Does NWA Ownership Matter?
One aspect in which NWAs differ from traditional wires solutions is potential ownership models. With integrated utilities having both wires and generation businesses, utilities might own NWAs, and their planning, operation, and maintenance may simply be a matter of extending current processes. This provides the incumbent with some level of confidence in system performance.
For wires-only utilities, depending upon the jurisdiction, the incumbent might not own the NWA. It may then have to contract with the NWA solutions provider for operation, maintenance, and management of the facility. Compensation for these services and performance of the assets would also be addressed as part of the contracting process.
What Challenges Have Been Presented by NWAs?
Challenges presented by NWAs arise from their novelty and limited track record. While third parties are participating in NWA provision, distribution utilities are ultimately looking for reliability and system performance, and they are reasonably concerned that third-party solutions will not perform as expected.

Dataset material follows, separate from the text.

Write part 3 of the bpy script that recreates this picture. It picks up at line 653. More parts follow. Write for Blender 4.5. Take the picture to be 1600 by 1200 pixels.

A second challenge is solutions selection. Evaluating projects is difficult, since the operating characteristics (and cost elements) of different NWAs may differ significantly. Given that, a wires utility may lack the ability to do an apples-to-apples comparison and have to rely upon its engineering and economic judgment.
Finally, planning processes and organizations may need to be adapted, as more parts of the utility organization are involved than in the traditional distribution-planning processes. Additional organizational coordination may be required as operations, capital planning, supply chain, and regulatory organizations, among others, may need to assist in evaluating potential solutions. In addition, processes that consider NWAs may also need to accommodate planning for backstop solutions in the event that the NWA is not available in the timeframe needed.
What’s Next?
The industry must wait for early returns and learnings from those currently pursuing NWAs to see how the solutions perform, both from a cost and an operational standpoint. There will be important lessons in NWA procurement and administration as well.
For now, NWAs are not going away and utilities—particularly in jurisdictions promoting DERs and/or alternative regulatory models (versus traditional rate base models)—would be wise to watch and learn.